China Credit Growth Stabilizing, Currency Devaluation Coming

China M2 growth was 1.60 percent in June 2019 vs 1.56 percent in June 2018. The 3-month rate of growth slowed from 7.1 percent in June 2018 to 6.9 percent in June 2019.

If M2 were to grow at this pace over the next year and reserves and the yuan stay stable at current levels, the reserve coverage of M2 would fall below 10 percent in 2020.

ING: China: Soaring loan growth is a worrying signal
Total financing increased by CNY2.26 trillion in June, with yuan loans increasing by CNY1.66 trillion.

Credit growth was exceptionally strong and this worries us. It means the Chinese economy needs a lot of funds to keep infrastructure investment growing at a level that can maintain GDP growth above 6% at a time when manufacturing PMIs and export growth are negative.

Bloomberg: China’s Tepid Growth Prompts Calls for Imminent Rate Revamp
China’s slowing economy and clogged policy transmission are adding to the urgency of a reform of the country’s interest rates in order to lower borrowing costs.
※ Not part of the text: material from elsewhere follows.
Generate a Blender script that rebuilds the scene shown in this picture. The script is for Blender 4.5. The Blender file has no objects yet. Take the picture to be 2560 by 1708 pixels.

With the economy about to post the slowest pace in years, economists from Bank of China Ltd to Citigroup Inc and Everbright Securities expect the central bank to accelerate a long-mulled revamp to simplify the complex array of interest rates.
I must reiterate every time that this is ultimately a U.S. dollar story and if the dollar begins (or has begun) a bear market then the outlook changes. But right now, if China cannot growth the economy without more stimulus, directed investment and credit growth, risk of currency devaluation is rising quickly.